Il pericolo di affondare
In Stupidi e contagiosi (304 pagine, 18 euro), edito da Fandango, lo scrittore Giovanni Za, forse memore come allievo e come docente di queste esperienze di vita tipiche dei maturandi, con uno stile chiaro e in posizione eterodiegetica, entra appieno nella dinamica mentale ed operativa dei protagonisti. Insomma siamo di fronte ad un romanzo corale, che possiamo considerare, come afferma l’autore nel sottotitolo, “un’antologia di sogni e desideri di media-borghesia tardo novecentesca”. I protagonisti, quasi tutti caratterizzati da soprannomi: Anna Lisa Gorini (Ariel Nata con le Ali), Alessandro Querceti (Alexander), Morgan Yeats(Moya), Carlo Gustavo Bernadotte (Carlo XVI Gustavo), etc…, possiamo considerarli una generazione immersa nella “Zattera della medusa” per adoperare una metafora implicita nel quadro di Théodore Gèricault, con il pericolo di affondare come la fregata francese se non riesce a placare e ad incanalare nella giusta direzione gli input divaganti dai principi etico-morali tradizionali che, dopo le contestazioni giovanili del Sessantotto, sono progressivamente venuti meno nelle nuove generazioni che, fra l’altro vivono ormai in un contesto sociale in cui anche la famiglia è naufragata e i giovani “navi senza nocchiero in gran tempesta” (Dante, Purgatorio, c.VI) sono quelli destinati a pagarne il prezzo più alto.

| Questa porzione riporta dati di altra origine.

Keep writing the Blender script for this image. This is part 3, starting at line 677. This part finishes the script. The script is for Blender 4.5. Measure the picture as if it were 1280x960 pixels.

Senza coordinate della felicità
Ne consegue che anche le divergenze di opinioni politiche, non si limitano ad essere delle semplici differenze ideologiche che non scardinano il civile relazionarsi umano, tipico delle società democratiche, ma divengono motivi per lo scatenarsi di inimicizie personali o di gruppi. Insomma mancano “Le coordinate della felicità” che, come sostiene Gianluca Gotto nel suo omonimo romanzo autobiografico, non si trovano nella ribellione, nel sognare e nel viaggiare, né nel fare della scoperta del mondo, di se stessi e degli altri lo stimolo per vivere appieno; né d’altra parte, aggiungiamo, la felicità può consistere nell’accettare in modo passivo e acritico la società costituita, ma viverla per smontarla se occorre e, a tal fine, coltivare ideologie politiche come i maturandi del liceo scientifico Scacchi, è importante perché senza idee come non si cambia la scuola, così non si cambia la società.